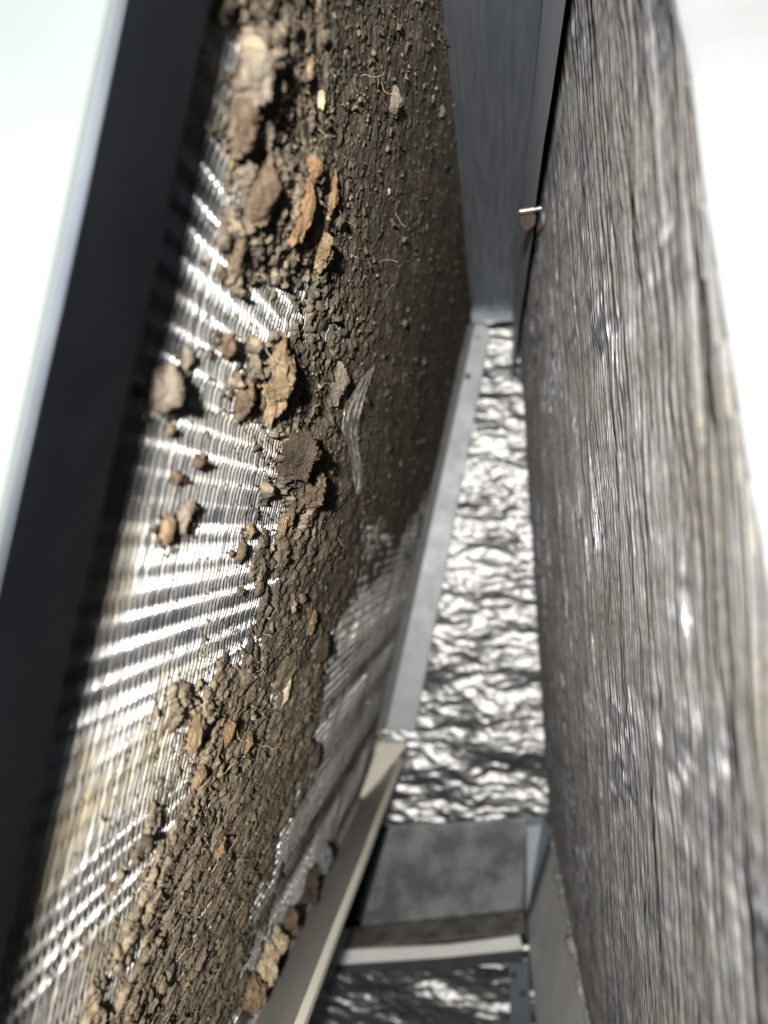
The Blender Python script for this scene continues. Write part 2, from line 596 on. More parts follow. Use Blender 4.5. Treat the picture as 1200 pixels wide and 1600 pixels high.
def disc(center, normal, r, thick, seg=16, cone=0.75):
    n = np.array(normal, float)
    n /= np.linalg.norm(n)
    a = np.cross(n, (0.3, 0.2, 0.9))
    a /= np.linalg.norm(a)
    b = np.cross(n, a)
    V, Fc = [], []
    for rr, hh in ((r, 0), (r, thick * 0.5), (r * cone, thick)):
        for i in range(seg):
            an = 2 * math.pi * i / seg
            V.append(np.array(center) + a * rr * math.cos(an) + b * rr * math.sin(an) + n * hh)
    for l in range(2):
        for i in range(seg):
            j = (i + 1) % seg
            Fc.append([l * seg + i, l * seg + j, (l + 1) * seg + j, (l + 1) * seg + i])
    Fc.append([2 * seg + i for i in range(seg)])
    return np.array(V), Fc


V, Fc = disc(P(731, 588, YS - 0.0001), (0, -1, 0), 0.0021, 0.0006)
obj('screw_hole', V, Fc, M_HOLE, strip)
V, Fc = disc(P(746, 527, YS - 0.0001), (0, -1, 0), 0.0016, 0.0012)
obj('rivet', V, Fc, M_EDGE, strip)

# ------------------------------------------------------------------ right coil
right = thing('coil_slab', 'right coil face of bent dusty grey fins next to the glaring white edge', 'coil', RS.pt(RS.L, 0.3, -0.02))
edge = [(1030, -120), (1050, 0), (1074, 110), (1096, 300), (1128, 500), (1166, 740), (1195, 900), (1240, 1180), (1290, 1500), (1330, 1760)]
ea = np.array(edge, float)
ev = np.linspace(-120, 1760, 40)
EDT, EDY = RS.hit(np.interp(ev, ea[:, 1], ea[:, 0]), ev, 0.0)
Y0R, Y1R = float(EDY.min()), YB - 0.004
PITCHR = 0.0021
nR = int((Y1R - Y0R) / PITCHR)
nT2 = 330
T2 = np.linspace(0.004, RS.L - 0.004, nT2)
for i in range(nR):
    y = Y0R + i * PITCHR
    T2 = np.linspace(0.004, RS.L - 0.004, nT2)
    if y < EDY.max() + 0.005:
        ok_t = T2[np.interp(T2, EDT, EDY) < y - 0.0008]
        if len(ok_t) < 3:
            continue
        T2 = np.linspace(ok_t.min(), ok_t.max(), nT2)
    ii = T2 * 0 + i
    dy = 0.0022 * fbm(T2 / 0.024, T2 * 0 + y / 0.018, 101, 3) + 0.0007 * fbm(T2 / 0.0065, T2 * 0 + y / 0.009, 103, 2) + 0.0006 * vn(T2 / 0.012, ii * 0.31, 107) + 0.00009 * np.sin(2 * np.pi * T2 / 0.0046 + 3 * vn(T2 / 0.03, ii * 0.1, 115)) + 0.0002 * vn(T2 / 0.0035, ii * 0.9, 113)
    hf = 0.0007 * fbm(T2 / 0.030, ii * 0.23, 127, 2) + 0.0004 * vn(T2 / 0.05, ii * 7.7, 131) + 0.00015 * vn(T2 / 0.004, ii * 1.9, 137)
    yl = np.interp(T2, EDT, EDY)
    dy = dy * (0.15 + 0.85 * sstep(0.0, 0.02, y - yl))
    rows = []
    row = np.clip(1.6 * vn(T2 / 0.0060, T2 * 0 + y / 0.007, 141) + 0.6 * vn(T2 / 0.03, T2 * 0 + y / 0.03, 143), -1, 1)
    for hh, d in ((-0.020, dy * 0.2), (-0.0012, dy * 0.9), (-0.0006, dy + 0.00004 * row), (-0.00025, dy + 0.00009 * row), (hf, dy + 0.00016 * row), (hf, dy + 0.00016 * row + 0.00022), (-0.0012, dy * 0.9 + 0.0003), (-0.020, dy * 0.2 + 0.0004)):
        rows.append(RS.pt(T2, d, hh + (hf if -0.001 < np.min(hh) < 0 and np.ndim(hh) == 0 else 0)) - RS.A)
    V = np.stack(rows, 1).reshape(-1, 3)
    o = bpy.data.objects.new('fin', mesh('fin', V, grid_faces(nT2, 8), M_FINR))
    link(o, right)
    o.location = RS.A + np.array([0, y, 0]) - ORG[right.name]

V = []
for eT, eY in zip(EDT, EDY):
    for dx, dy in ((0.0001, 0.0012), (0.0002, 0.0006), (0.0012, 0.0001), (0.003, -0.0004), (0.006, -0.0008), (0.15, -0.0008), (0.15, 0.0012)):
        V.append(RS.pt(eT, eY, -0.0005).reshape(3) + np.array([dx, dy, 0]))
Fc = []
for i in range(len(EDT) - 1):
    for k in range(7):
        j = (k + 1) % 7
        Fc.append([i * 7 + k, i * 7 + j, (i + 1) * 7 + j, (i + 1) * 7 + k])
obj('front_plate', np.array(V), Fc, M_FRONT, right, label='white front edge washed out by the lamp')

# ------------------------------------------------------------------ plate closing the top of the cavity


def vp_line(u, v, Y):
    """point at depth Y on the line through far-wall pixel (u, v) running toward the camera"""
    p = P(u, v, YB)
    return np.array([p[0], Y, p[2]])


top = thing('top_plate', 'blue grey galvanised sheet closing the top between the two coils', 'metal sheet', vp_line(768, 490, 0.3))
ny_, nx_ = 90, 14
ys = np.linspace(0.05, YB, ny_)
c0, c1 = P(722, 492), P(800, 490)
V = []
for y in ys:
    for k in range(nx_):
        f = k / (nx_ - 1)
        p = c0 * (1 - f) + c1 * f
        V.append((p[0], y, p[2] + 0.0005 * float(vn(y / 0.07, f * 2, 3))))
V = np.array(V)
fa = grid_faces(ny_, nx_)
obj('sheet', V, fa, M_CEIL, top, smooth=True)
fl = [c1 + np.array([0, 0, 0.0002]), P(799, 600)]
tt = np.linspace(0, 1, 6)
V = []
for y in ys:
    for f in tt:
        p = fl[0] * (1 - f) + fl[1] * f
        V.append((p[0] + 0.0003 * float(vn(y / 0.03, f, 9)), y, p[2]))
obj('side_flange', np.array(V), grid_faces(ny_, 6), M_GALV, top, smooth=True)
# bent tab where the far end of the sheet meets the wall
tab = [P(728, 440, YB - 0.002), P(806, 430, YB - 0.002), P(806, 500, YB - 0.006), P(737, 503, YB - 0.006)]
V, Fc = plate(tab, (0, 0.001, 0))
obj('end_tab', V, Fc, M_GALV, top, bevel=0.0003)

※

= PROBLEM REQUIREMENTS =
Make an exact copy of the data, leaving its pictures out.

= OUTPUT OF THE EXERCISE =
The Blender Python script for this scene continues. Write part 2, from line 596 on. More parts follow. Use Blender 4.5. Treat the picture as 1200 pixels wide and 1600 pixels high.
def disc(center, normal, r, thick, seg=16, cone=0.75):
    n = np.array(normal, float)
    n /= np.linalg.norm(n)
    a = np.cross(n, (0.3, 0.2, 0.9))
    a /= np.linalg.norm(a)
    b = np.cross(n, a)
    V, Fc = [], []
    for rr, hh in ((r, 0), (r, thick * 0.5), (r * cone, thick)):
        for i in range(seg):
            an = 2 * math.pi * i / seg
            V.append(np.array(center) + a * rr * math.cos(an) + b * rr * math.sin(an) + n * hh)
    for l in range(2):
        for i in range(seg):
            j = (i + 1) % seg
            Fc.append([l * seg + i, l * seg + j, (l + 1) * seg + j, (l + 1) * seg + i])
    Fc.append([2 * seg + i for i in range(seg)])
    return np.array(V), Fc


V, Fc = disc(P(731, 588, YS - 0.0001), (0, -1, 0), 0.0021, 0.0006)
obj('screw_hole', V, Fc, M_HOLE, strip)
V, Fc = disc(P(746, 527, YS - 0.0001), (0, -1, 0), 0.0016, 0.0012)
obj('rivet', V, Fc, M_EDGE, strip)

# ------------------------------------------------------------------ right coil
right = thing('coil_slab', 'right coil face of bent dusty grey fins next to the glaring white edge', 'coil', RS.pt(RS.L, 0.3, -0.02))
edge = [(1030, -120), (1050, 0), (1074, 110), (1096, 300), (1128, 500), (1166, 740), (1195, 900), (1240, 1180), (1290, 1500), (1330, 1760)]
ea = np.array(edge, float)
ev = np.linspace(-120, 1760, 40)
EDT, EDY = RS.hit(np.interp(ev, ea[:, 1], ea[:, 0]), ev, 0.0)
Y0R, Y1R = float(EDY.min()), YB - 0.004
PITCHR = 0.0021
nR = int((Y1R - Y0R) / PITCHR)
nT2 = 330
T2 = np.linspace(0.004, RS.L - 0.004, nT2)
for i in range(nR):
    y = Y0R + i * PITCHR
    T2 = np.linspace(0.004, RS.L - 0.004, nT2)
    if y < EDY.max() + 0.005:
        ok_t = T2[np.interp(T2, EDT, EDY) < y - 0.0008]
        if len(ok_t) < 3:
            continue
        T2 = np.linspace(ok_t.min(), ok_t.max(), nT2)
    ii = T2 * 0 + i
    dy = 0.0022 * fbm(T2 / 0.024, T2 * 0 + y / 0.018, 101, 3) + 0.0007 * fbm(T2 / 0.0065, T2 * 0 + y / 0.009, 103, 2) + 0.0006 * vn(T2 / 0.012, ii * 0.31, 107) + 0.00009 * np.sin(2 * np.pi * T2 / 0.0046 + 3 * vn(T2 / 0.03, ii * 0.1, 115)) + 0.0002 * vn(T2 / 0.0035, ii * 0.9, 113)
    hf = 0.0007 * fbm(T2 / 0.030, ii * 0.23, 127, 2) + 0.0004 * vn(T2 / 0.05, ii * 7.7, 131) + 0.00015 * vn(T2 / 0.004, ii * 1.9, 137)
    yl = np.interp(T2, EDT, EDY)
    dy = dy * (0.15 + 0.85 * sstep(0.0, 0.02, y - yl))
    rows = []
    row = np.clip(1.6 * vn(T2 / 0.0060, T2 * 0 + y / 0.007, 141) + 0.6 * vn(T2 / 0.03, T2 * 0 + y / 0.03, 143), -1, 1)
    for hh, d in ((-0.020, dy * 0.2), (-0.0012, dy * 0.9), (-0.0006, dy + 0.00004 * row), (-0.00025, dy + 0.00009 * row), (hf, dy + 0.00016 * row), (hf, dy + 0.00016 * row + 0.00022), (-0.0012, dy * 0.9 + 0.0003), (-0.020, dy * 0.2 + 0.0004)):
        rows.append(RS.pt(T2, d, hh + (hf if -0.001 < np.min(hh) < 0 and np.ndim(hh) == 0 else 0)) - RS.A)
    V = np.stack(rows, 1).reshape(-1, 3)
    o = bpy.data.objects.new('fin', mesh('fin', V, grid_faces(nT2, 8), M_FINR))
    link(o, right)
    o.location = RS.A + np.array([0, y, 0]) - ORG[right.name]

V = []
for eT, eY in zip(EDT, EDY):
    for dx, dy in ((0.0001, 0.0012), (0.0002, 0.0006), (0.0012, 0.0001), (0.003, -0.0004), (0.006, -0.0008), (0.15, -0.0008), (0.15, 0.0012)):
        V.append(RS.pt(eT, eY, -0.0005).reshape(3) + np.array([dx, dy, 0]))
Fc = []
for i in range(len(EDT) - 1):
    for k in range(7):
        j = (k + 1) % 7
        Fc.append([i * 7 + k, i * 7 + j, (i + 1) * 7 + j, (i + 1) * 7 + k])
obj('front_plate', np.array(V), Fc, M_FRONT, right, label='white front edge washed out by the lamp')

# ------------------------------------------------------------------ plate closing the top of the cavity


def vp_line(u, v, Y):
    """point at depth Y on the line through far-wall pixel (u, v) running toward the camera"""
    p = P(u, v, YB)
    return np.array([p[0], Y, p[2]])


top = thing('top_plate', 'blue grey galvanised sheet closing the top between the two coils', 'metal sheet', vp_line(768, 490, 0.3))
ny_, nx_ = 90, 14
ys = np.linspace(0.05, YB, ny_)
c0, c1 = P(722, 492), P(800, 490)
V = []
for y in ys:
    for k in range(nx_):
        f = k / (nx_ - 1)
        p = c0 * (1 - f) + c1 * f
        V.append((p[0], y, p[2] + 0.0005 * float(vn(y / 0.07, f * 2, 3))))
V = np.array(V)
fa = grid_faces(ny_, nx_)
obj('sheet', V, fa, M_CEIL, top, smooth=True)
fl = [c1 + np.array([0, 0, 0.0002]), P(799, 600)]
tt = np.linspace(0, 1, 6)
V = []
for y in ys:
    for f in tt:
        p = fl[0] * (1 - f) + fl[1] * f
        V.append((p[0] + 0.0003 * float(vn(y / 0.03, f, 9)), y, p[2]))
obj('side_flange', np.array(V), grid_faces(ny_, 6), M_GALV, top, smooth=True)
# bent tab where the far end of the sheet meets the wall
tab = [P(728, 440, YB - 0.002), P(806, 430, YB - 0.002), P(806, 500, YB - 0.006), P(737, 503, YB - 0.006)]
V, Fc = plate(tab, (0, 0.001, 0))
obj('end_tab', V, Fc, M_GALV, top, bevel=0.0003)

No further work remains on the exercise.